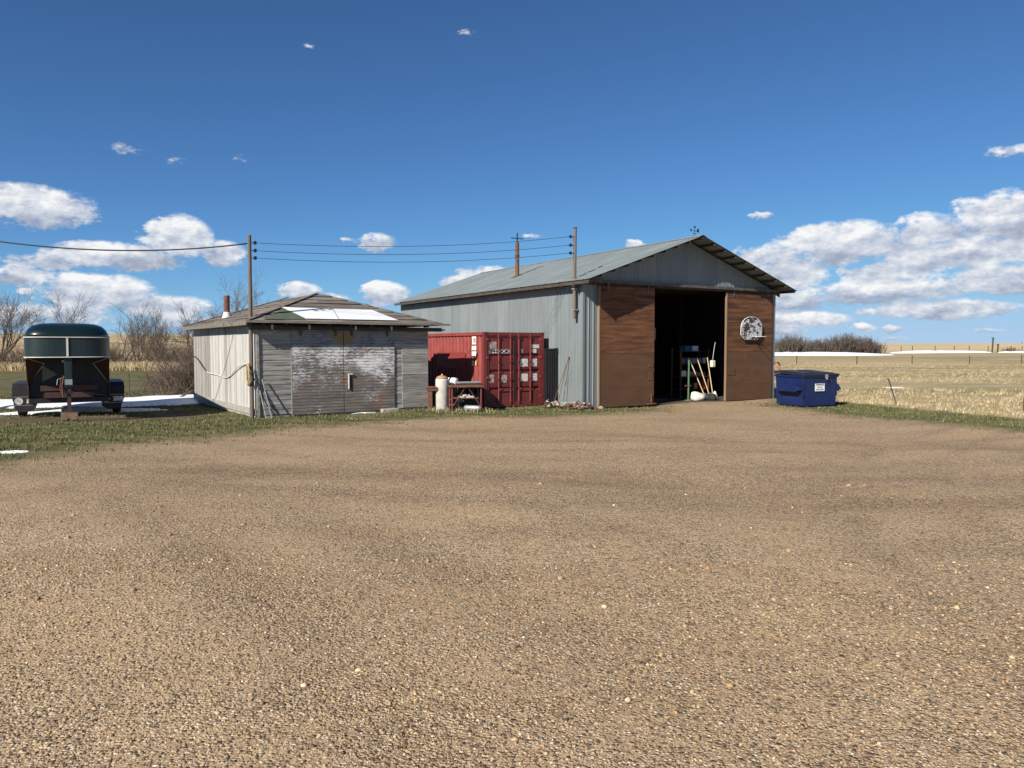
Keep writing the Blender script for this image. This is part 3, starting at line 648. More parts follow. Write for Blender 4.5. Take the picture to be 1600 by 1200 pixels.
# things just inside the doorway
def build_inside():
    sh = thing('storage_rack', 'rusty storage rack full of junk inside the doorway', 'rack', bw(5.75, 1.35, .035), BARN[2])
    for x in (0, 1.5):
        for y in (0, .5): MB().box(x - .02, x + .02, y - .02, y + .02, 0, 2.0).build('upright', 'rust', sh)
    for z in (.35, .85, 1.35, 1.85): MB().box(-.02, 1.52, -.03, .53, z, z + .025).build('shelf', 'darkwood', sh)
    def bx(name, lab, cat, x, y, z, a, b_, c, m_, rz=0):
        o = MB().box(-a / 2, a / 2, -b_ / 2, b_ / 2, 0, c).box(-a / 2 - .008, a / 2 + .008, -b_ / 2 - .008, b_ / 2 + .008, c * .82, c * .82 + .02).build(name, m_, None, loc=bw(5.75 + x, 1.35 + y, .035 + z), rot=(0, 0, BARN[2] + rz)); tag(o, lab, cat)
    bx('cardboard_box', 'tan cardboard box on the second shelf inside the doorway', 'box', .55, .2, .875, .4, .3, .2, 'cardboard', .2)
    bx('cardboard_box', 'low cardboard box at the shelf end near the door edge', 'box', 1.15, .2, .875, .42, .3, .16, 'cardboard', -.1)
    bx('plastic_crate', 'blue plastic crate on top of the storage rack', 'crate', .45, .2, 1.875, .35, .3, .2, 'bluebox')
    bx('white_carton', 'white carton beside the blue crate on the rack', 'box', .85, .22, 1.875, .3, .28, .2, 'white_sheet')
    bx('parts_bin', 'grey parts bin on the upper shelf of the rack', 'bin', .9, .2, 1.375, .5, .3, .22, 'galv')
    bx('fuel_can', 'red fuel can on the lowest shelf of the rack', 'can', 1.25, .15, .375, .25, .2, .34, 'redplastic')
    bx('tool_box', 'dark tool box on the lowest shelf of the rack', 'tool box', .5, .2, .375, .5, .28, .24, 'blackmetal')
    for k, (x, y, z, m_, nm, lb) in enumerate(((.15, .1, .875, 'sack', 'paint_can', 'pale paint can at the left of the second shelf'), (.3, .12, .875, 'white_paint', 'oil_jug', 'white oil jug beside the pale paint can'), (.85, .08, .875, 'galv', 'grease_tin', 'grey grease tin between the two cardboard boxes'), (.2, .1, 1.375, 'orange', 'spray_can', 'orange spray can on the upper shelf'), (.4, .1, 1.375, 'bluebox', 'coolant_jug', 'blue coolant jug on the upper shelf'), (1.35, .1, 1.375, 'white_paint', 'plaster_pail', 'white pail at the right end of the upper shelf'), (.9, .1, .375, 'yellow', 'yellow_jug', 'yellow jug on the lowest shelf'))):
        t = thing(nm, lb + ' inside the doorway', 'container', bw(5.75 + x, 1.35 + y, .035 + z), BARN[2])
        MB().lathe([(.06, 0), (.075, .01), (.075, .2), (.05, .235)], 12).build('body', m_, t, True); MB().lathe([(.04, .232), (.04, .262)], 10).build('cap', 'blackmetal', t)
    # long-handled tools lean on the rack
    for k, (x, dx, dy, m_, nm, lab) in enumerate(((5.95, .28, .55, 'handle', 'shovel', 'pale-handled shovel leaning nearest the green post'), (6.22, .16, .5, 'handle', 'rake', 'wooden-handled rake leaning between two shovels'), (6.42, -.2, .5, 'handle', 'spade', 'pale-handled spade leaning nearest the sliding door'))):
        t = thing(nm, lab + ' in the doorway', 'tool', bw(x + .25, .55, .04), BARN[2])
        MB().tube([(0, 0, .22), (-dx, dy, 1.62)], .019, 8).build('handle', m_, t)
        if nm == 'rake':
            MB().box(-.2, .2, -.015, .015, .1, .13).tube([(0, 0, .12), (0, .01, .26)], .018, 6).build('rake_head', 'blackmetal', t)
            for q in range(9): MB().box(-.19 + q * .046, -.18 + q * .046, -.01, .01, .02, .1).build('tine', 'blackmetal', t)
        else:
            MB().add([(-.1, 0, .26), (.1, 0, .26), (.11, -.03, .12), (0, -.05, 0), (-.11, -.03, .12), (-.1, .02, .26), (.1, .02, .26), (.11, -.01, .12), (0, -.03, 0), (-.11, -.01, .12)], [(0, 1, 2, 3, 4), (9, 8, 7, 6, 5), (0, 5, 6, 1), (1, 6, 7, 2), (2, 7, 8, 3), (3, 8, 9, 4), (4, 9, 5, 0)]).build('blade', 'galv', t)
    def lump(name, label, cat, loc, s, m_, seed):
        r_ = np.random.default_rng(seed); bm = bmesh.new(); bmesh.ops.create_icosphere(bm, subdivisions=3, radius=1)
        for v in bm.verts:
            n_ = math.sin(v.co.x * 4 + seed) * .12 + math.sin(v.co.y * 5 + seed * 2) * .1 + r_.normal(0, .025)
            v.co *= 1 + n_; v.co.z = max(v.co.z, -.62); v.co = Vector((v.co.x * s[0], v.co.y * s[1], (v.co.z + .62) * s[2]))
        me = bpy.data.meshes.new(name); bm.to_mesh(me); bm.free(); me.polygons.foreach_set('use_smooth', [True] * len(me.polygons)); me.materials.append(MAT[m_])
        return tag(link(name, me, None, loc), label, cat)
    lump('feed_sack', 'slumped white sack on the ground at the shed doorway', 'sack', bw(5.75, .45, .035), (.3, .2, .2), 'sack', 3)
    lump('rag_heap', 'dark heap at the foot of the leaning tools', 'heap', bw(6.25, .28, .035), (.22, .16, .17), 'rubber', 5)
    lump('white_bag', 'small pale bag between the tools and the door edge', 'bag', bw(6.52, .3, .035), (.1, .1, .2), 'sack', 8)
    gp = thing('pipe_stand', 'upright green pipe stand just inside the doorway', 'stand', bw(5.38, .55, .035), BARN[2])
    MB().lathe([(.14, 0), (.14, .03), (.04, .05), (.035, .06)], 14).build('base', 'greenpipe', gp)
    MB().tube([(0, 0, .05), (.04, .02, 1.55)], .035, 10).build('pipe', 'greenpipe', gp)
    MB().box(-.16, .12, -.02, .02, .55, .59).build('crossbar', 'rust', gp)
    jt = thing('white_jug', 'white plastic jug hanging by the door edge inside', 'jug', bw(6.44, .35, 1.3), BARN[2])
    MB().box(-.09, .09, -.07, .07, 0, .26).build('jug_body', 'sack', jt, bevel=.03); MB().lathe([(.03, .25), (.03, .31)], 10).build('jug_cap', 'bluebox', jt)
    MB().tube([(0, 0, .3), (.05, .0, .62), (.12, 0, .95)], .01, 6).build('jug_cord', 'cablewhite', jt)
    # dim things deeper in the shop
    wb = thing('workbench', 'dim workbench deep inside the shop', 'bench', bw(3.3, 5.0, .035), BARN[2])
    MB().box(0, 2.2, 0, .7, .85, .92).build('bench_top', 'darkwood', wb)
    for x in (.05, 2.1):
        for y in (.05, .6): MB().box(x, x + .08, y, y + .08, 0, .85).build('leg', 'darkwood', wb)
    bx('drum', 'grey barrel deep inside the shop', 'barrel', -1.1, 1.9, 0, .5, .5, .85, 'galv')
    tag(MB().box(6.4, 7.0, -.02, .0, 2.4, 2.9).box(6.38, 7.02, -.03, -.018, 2.38, 2.42).build('wall_board', 'white_sheet', None, loc=bw(0, 4.2, 0), rot=(0, 0, BARN[2])), 'pale notice board on a post inside the shop', 'board')
    MB().box(6.45, 6.52, 0, .06, 0, 3.0).build('board_post', 'darkwood', bpy.data.objects['wall_board'])
build_inside()

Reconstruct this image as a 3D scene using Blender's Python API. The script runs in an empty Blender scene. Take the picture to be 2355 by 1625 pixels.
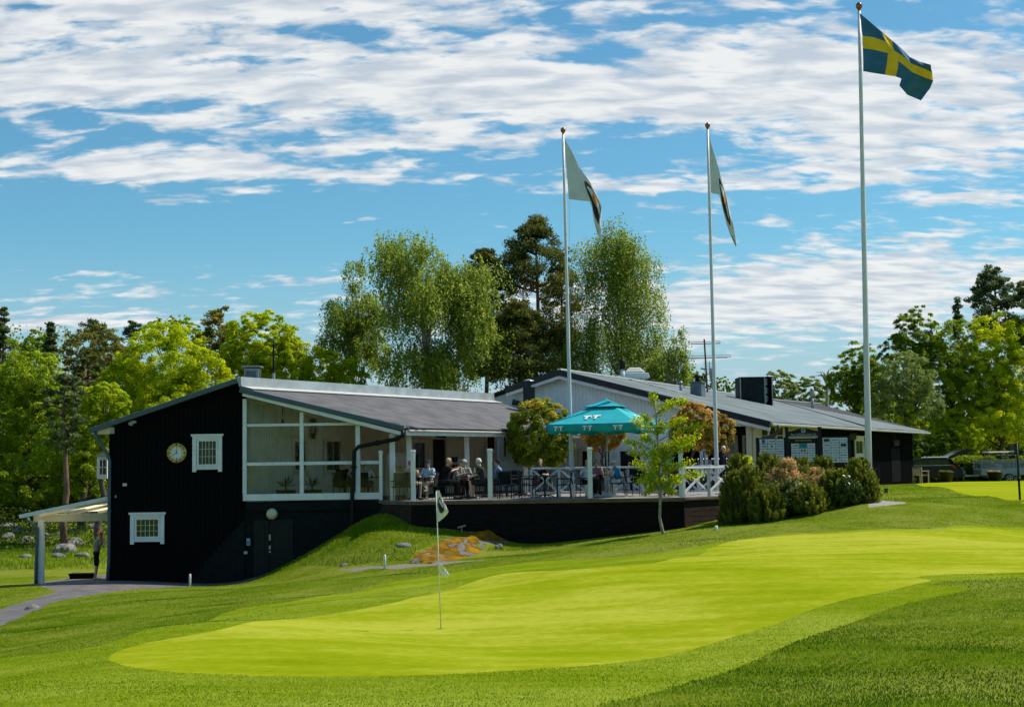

== Exercise details ==
Transcribe every record above exactly as written, leaving out any pictures.

== Correct result ==
Keep writing the Blender script for this image. This is part 3, starting at line 648. More parts follow. Write for Blender 4.5. Take the picture to be 1600 by 1200 pixels.
# things just inside the doorway
def build_inside():
    sh = thing('storage_rack', 'rusty storage rack full of junk inside the doorway', 'rack', bw(5.75, 1.35, .035), BARN[2])
    for x in (0, 1.5):
        for y in (0, .5): MB().box(x - .02, x + .02, y - .02, y + .02, 0, 2.0).build('upright', 'rust', sh)
    for z in (.35, .85, 1.35, 1.85): MB().box(-.02, 1.52, -.03, .53, z, z + .025).build('shelf', 'darkwood', sh)
    def bx(name, lab, cat, x, y, z, a, b_, c, m_, rz=0):
        o = MB().box(-a / 2, a / 2, -b_ / 2, b_ / 2, 0, c).box(-a / 2 - .008, a / 2 + .008, -b_ / 2 - .008, b_ / 2 + .008, c * .82, c * .82 + .02).build(name, m_, None, loc=bw(5.75 + x, 1.35 + y, .035 + z), rot=(0, 0, BARN[2] + rz)); tag(o, lab, cat)
    bx('cardboard_box', 'tan cardboard box on the second shelf inside the doorway', 'box', .55, .2, .875, .4, .3, .2, 'cardboard', .2)
    bx('cardboard_box', 'low cardboard box at the shelf end near the door edge', 'box', 1.15, .2, .875, .42, .3, .16, 'cardboard', -.1)
    bx('plastic_crate', 'blue plastic crate on top of the storage rack', 'crate', .45, .2, 1.875, .35, .3, .2, 'bluebox')
    bx('white_carton', 'white carton beside the blue crate on the rack', 'box', .85, .22, 1.875, .3, .28, .2, 'white_sheet')
    bx('parts_bin', 'grey parts bin on the upper shelf of the rack', 'bin', .9, .2, 1.375, .5, .3, .22, 'galv')
    bx('fuel_can', 'red fuel can on the lowest shelf of the rack', 'can', 1.25, .15, .375, .25, .2, .34, 'redplastic')
    bx('tool_box', 'dark tool box on the lowest shelf of the rack', 'tool box', .5, .2, .375, .5, .28, .24, 'blackmetal')
    for k, (x, y, z, m_, nm, lb) in enumerate(((.15, .1, .875, 'sack', 'paint_can', 'pale paint can at the left of the second shelf'), (.3, .12, .875, 'white_paint', 'oil_jug', 'white oil jug beside the pale paint can'), (.85, .08, .875, 'galv', 'grease_tin', 'grey grease tin between the two cardboard boxes'), (.2, .1, 1.375, 'orange', 'spray_can', 'orange spray can on the upper shelf'), (.4, .1, 1.375, 'bluebox', 'coolant_jug', 'blue coolant jug on the upper shelf'), (1.35, .1, 1.375, 'white_paint', 'plaster_pail', 'white pail at the right end of the upper shelf'), (.9, .1, .375, 'yellow', 'yellow_jug', 'yellow jug on the lowest shelf'))):
        t = thing(nm, lb + ' inside the doorway', 'container', bw(5.75 + x, 1.35 + y, .035 + z), BARN[2])
        MB().lathe([(.06, 0), (.075, .01), (.075, .2), (.05, .235)], 12).build('body', m_, t, True); MB().lathe([(.04, .232), (.04, .262)], 10).build('cap', 'blackmetal', t)
    # long-handled tools lean on the rack
    for k, (x, dx, dy, m_, nm, lab) in enumerate(((5.95, .28, .55, 'handle', 'shovel', 'pale-handled shovel leaning nearest the green post'), (6.22, .16, .5, 'handle', 'rake', 'wooden-handled rake leaning between two shovels'), (6.42, -.2, .5, 'handle', 'spade', 'pale-handled spade leaning nearest the sliding door'))):
        t = thing(nm, lab + ' in the doorway', 'tool', bw(x + .25, .55, .04), BARN[2])
        MB().tube([(0, 0, .22), (-dx, dy, 1.62)], .019, 8).build('handle', m_, t)
        if nm == 'rake':
            MB().box(-.2, .2, -.015, .015, .1, .13).tube([(0, 0, .12), (0, .01, .26)], .018, 6).build('rake_head', 'blackmetal', t)
            for q in range(9): MB().box(-.19 + q * .046, -.18 + q * .046, -.01, .01, .02, .1).build('tine', 'blackmetal', t)
        else:
            MB().add([(-.1, 0, .26), (.1, 0, .26), (.11, -.03, .12), (0, -.05, 0), (-.11, -.03, .12), (-.1, .02, .26), (.1, .02, .26), (.11, -.01, .12), (0, -.03, 0), (-.11, -.01, .12)], [(0, 1, 2, 3, 4), (9, 8, 7, 6, 5), (0, 5, 6, 1), (1, 6, 7, 2), (2, 7, 8, 3), (3, 8, 9, 4), (4, 9, 5, 0)]).build('blade', 'galv', t)
    def lump(name, label, cat, loc, s, m_, seed):
        r_ = np.random.default_rng(seed); bm = bmesh.new(); bmesh.ops.create_icosphere(bm, subdivisions=3, radius=1)
        for v in bm.verts:
            n_ = math.sin(v.co.x * 4 + seed) * .12 + math.sin(v.co.y * 5 + seed * 2) * .1 + r_.normal(0, .025)
            v.co *= 1 + n_; v.co.z = max(v.co.z, -.62); v.co = Vector((v.co.x * s[0], v.co.y * s[1], (v.co.z + .62) * s[2]))
        me = bpy.data.meshes.new(name); bm.to_mesh(me); bm.free(); me.polygons.foreach_set('use_smooth', [True] * len(me.polygons)); me.materials.append(MAT[m_])
        return tag(link(name, me, None, loc), label, cat)
    lump('feed_sack', 'slumped white sack on the ground at the shed doorway', 'sack', bw(5.75, .45, .035), (.3, .2, .2), 'sack', 3)
    lump('rag_heap', 'dark heap at the foot of the leaning tools', 'heap', bw(6.25, .28, .035), (.22, .16, .17), 'rubber', 5)
    lump('white_bag', 'small pale bag between the tools and the door edge', 'bag', bw(6.52, .3, .035), (.1, .1, .2), 'sack', 8)
    gp = thing('pipe_stand', 'upright green pipe stand just inside the doorway', 'stand', bw(5.38, .55, .035), BARN[2])
    MB().lathe([(.14, 0), (.14, .03), (.04, .05), (.035, .06)], 14).build('base', 'greenpipe', gp)
    MB().tube([(0, 0, .05), (.04, .02, 1.55)], .035, 10).build('pipe', 'greenpipe', gp)
    MB().box(-.16, .12, -.02, .02, .55, .59).build('crossbar', 'rust', gp)
    jt = thing('white_jug', 'white plastic jug hanging by the door edge inside', 'jug', bw(6.44, .35, 1.3), BARN[2])
    MB().box(-.09, .09, -.07, .07, 0, .26).build('jug_body', 'sack', jt, bevel=.03); MB().lathe([(.03, .25), (.03, .31)], 10).build('jug_cap', 'bluebox', jt)
    MB().tube([(0, 0, .3), (.05, .0, .62), (.12, 0, .95)], .01, 6).build('jug_cord', 'cablewhite', jt)
    # dim things deeper in the shop
    wb = thing('workbench', 'dim workbench deep inside the shop', 'bench', bw(3.3, 5.0, .035), BARN[2])
    MB().box(0, 2.2, 0, .7, .85, .92).build('bench_top', 'darkwood', wb)
    for x in (.05, 2.1):
        for y in (.05, .6): MB().box(x, x + .08, y, y + .08, 0, .85).build('leg', 'darkwood', wb)
    bx('drum', 'grey barrel deep inside the shop', 'barrel', -1.1, 1.9, 0, .5, .5, .85, 'galv')
    tag(MB().box(6.4, 7.0, -.02, .0, 2.4, 2.9).box(6.38, 7.02, -.03, -.018, 2.38, 2.42).build('wall_board', 'white_sheet', None, loc=bw(0, 4.2, 0), rot=(0, 0, BARN[2])), 'pale notice board on a post inside the shop', 'board')
    MB().box(6.45, 6.52, 0, .06, 0, 3.0).build('board_post', 'darkwood', bpy.data.objects['wall_board'])
build_inside()

Reconstruct this image as a 3D scene using Blender's Python API. The script runs in an empty Blender scene. Take the picture to be 2355 by 1625 pixels.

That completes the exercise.